Convicted Real Estate, Check Scammer Now Faces Charges Of Ripping Off His Sister In Dubious Home Deal, Leaving Her & Kids Facing The Boot
- Target 13 Investigates has warned you about him before, and now a former mortgage broker convicted of theft and forgery has been arrested again. Michael Hoskisson is accused of pocketing over $25,000 from his sister who said she thought she was making mortgage payments to him.(1)
- Kammie Hoskisson-LaRose said she was stunned when she learned her Peyton home was in foreclosure, after she had been making payments to Hoskisson since 2009. "I'm overwhelmed," said LaRose. "I've put everything I have into re-doing the home."
- LaRose said she had always been close to her older brother and trusted him when he said he could help her own her dream home.
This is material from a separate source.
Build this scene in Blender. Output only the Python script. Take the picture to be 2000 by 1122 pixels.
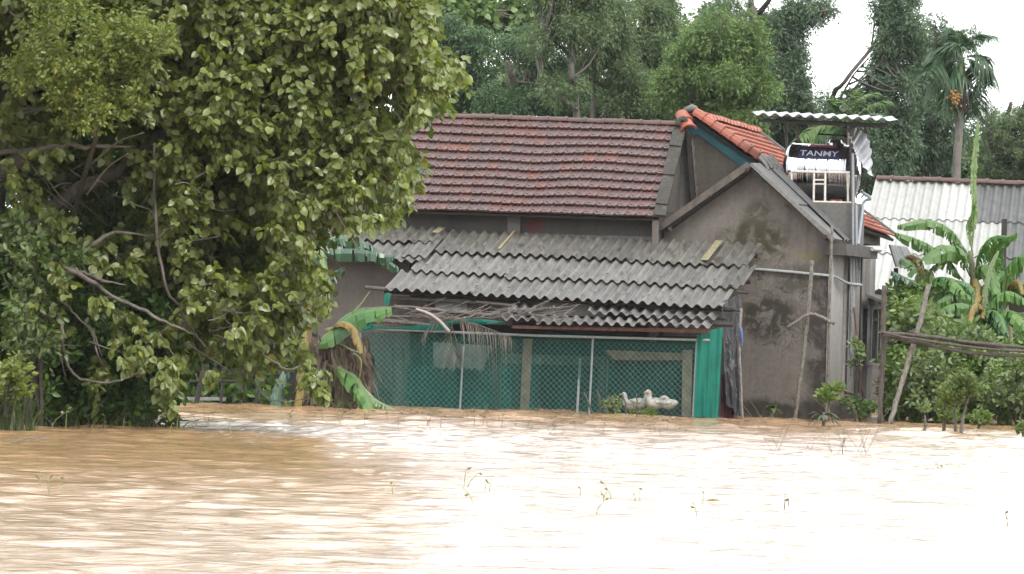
import bpy, math, random
import numpy as np
from mathutils import Vector, Matrix
for o in list(bpy.data.objects): bpy.data.objects.remove(o, do_unlink=True)
SC = bpy.context.scene
COL = SC.collection
rnd = random.Random(7)
NR = np.random.default_rng(11)
R = math.radians

# ------------------------------------------------------------------ camera
FPX, CAMH, ROLL = 10500.0, 1.40, 0.030          # focal length in px of a 2000 px wide frame
PITCH = math.atan((670-561)/FPX)
cr, sr, cp, sp = math.cos(ROLL), math.sin(ROLL), math.cos(PITCH), math.sin(PITCH)
FWD = np.array([0, cp, sp]); UP0 = np.array([0, -sp, cp]); XX = np.array([1.0, 0, 0])
RV = cr*XX + sr*UP0
UV = -sr*XX + cr*UP0
CAMP = np.array([0, 0, CAMH])
cam_d = bpy.data.cameras.new("camera"); cam = bpy.data.objects.new("camera", cam_d); COL.objects.link(cam)
cam_d.sensor_width = 36; cam_d.lens = 36*FPX/2000; cam_d.clip_start = 0.5; cam_d.clip_end = 5000
m = Matrix.Identity(4)
for i in range(3):
    m[i][0] = RV[i]; m[i][1] = UV[i]; m[i][2] = -FWD[i]; m[i][3] = CAMP[i]
cam.matrix_world = m
SC.camera = cam

# ------------------------------------------------------------------ world and sun
SUN_EL, SUN_ROT = R(48), R(152)
w = bpy.data.worlds.new("World"); SC.world = w; w.use_nodes = True
nt = w.node_tree; nt.nodes.clear()
sky = nt.nodes.new('ShaderNodeTexSky'); sky.sky_type = 'NISHITA'; sky.sun_disc = False
sky.sun_elevation = SUN_EL; sky.sun_rotation = SUN_ROT; sky.air_density = 1.5; sky.dust_density = 4
mx = nt.nodes.new('ShaderNodeMixRGB'); mx.inputs[0].default_value = .90
mx.inputs[2].default_value = (9.6, 9.8, 10.0, 1)          # overcast cloud deck
nt.links.new(sky.outputs[0], mx.inputs[1])
bg = nt.nodes.new('ShaderNodeBackground'); bg.inputs[1].default_value = .10
ow = nt.nodes.new('ShaderNodeOutputWorld')
nt.links.new(mx.outputs[0], bg.inputs[0]); nt.links.new(bg.outputs[0], ow.inputs[0])
sd = bpy.data.lights.new("sun", 'SUN'); sd.energy = 1.1; sd.angle = R(18); sd.color = (1, .96, .9)
so = bpy.data.objects.new("sun", sd); COL.objects.link(so)
so.rotation_euler = (R(42), R(0), R(28))
SC.view_settings.view_transform = 'Standard'; SC.view_settings.look = 'None'
SC.view_settings.exposure = 1.9; SC.view_settings.gamma = 1
SC.render.engine = 'CYCLES'
SC.cycles.max_bounces = 7; SC.cycles.transparent_max_bounces = 24

# ------------------------------------------------------------------ pixel <-> world
def ray(px, py): return FWD + ((px-1000)/FPX)*RV + ((561-py)/FPX)*UV
def P(px, py, D):
    d = ray(px, py); return CAMP + d*(D/d[1])
def G(px, py, z=0.0):
    d = ray(px, py); return CAMP + d*((z-CAMH)/d[2])
TH = R(15)
OO = G(1370, 817)
UU = np.array([math.cos(TH), -math.sin(TH), 0]); WW = np.array([math.sin(TH), math.cos(TH), 0]); ZZ = np.array([0, 0, 1.0])
def L(a, b, z): return OO + a*UU + b*WW + np.array([0, 0, z-OO[2]])
def LB(px, py, b):
    d = ray(px, py); t = (b - np.dot(CAMP-OO, WW))/np.dot(d, WW); return CAMP + d*t
def LA(px, py, a):
    d = ray(px, py); t = (a - np.dot(CAMP-OO, UU))/np.dot(d, UU); return CAMP + d*t
def loc(p):
    q = np.asarray(p)-OO; return float(np.dot(q, UU)), float(np.dot(q, WW)), float(p[2])
def lerp(a, b, t): return a + (b-a)*t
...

LaRose said her credit score wasn't high enough to get her own mortgage, so Hoskisson told her that his mortgage company would buy the home from its owner, then LaRose would make payments to him and eventually apply for her own mortgage.
- According to Hoskisson's arrest affidavit, both LaRose and the home's owner, Michael Hill, believed Hoskisson had finalized the sale of the home. The Fourth Judicial District Attorney's Office said that never happened, and the last mortgage payment on the house was made by Hill in 2008. Hill's name is on the foreclosure documents.
- The D.A.'s office said the mortgage payments LaRose thought she was making had gone into her brother's personal bank account. [...] LaRose said she's trying to work something out with the bank, but it's not looking promising.
- "My name's not on anything, so I really don't have a say," she said. "They could tell me I'll be evicted in 30 days."
For more, see Springs Man Accused Of Stealing 25K From Sister (Woman May Lose Her Home).
(1) According to the report, Hoskisson is due in court for a hearing on September 16, and is facing charges of theft, identity theft and forgery. Reportedly, Hoskisson lost his mortgage broker license after pleading guilty to theft with a real estate transaction in 2009, and in 2011, he was convicted of forging over $73,000 in checks from an at-risk adult he befriended. Hoskisson was sentenced to five years probation and ordered to pay over $92,000 in restitution to the man's family, the story states.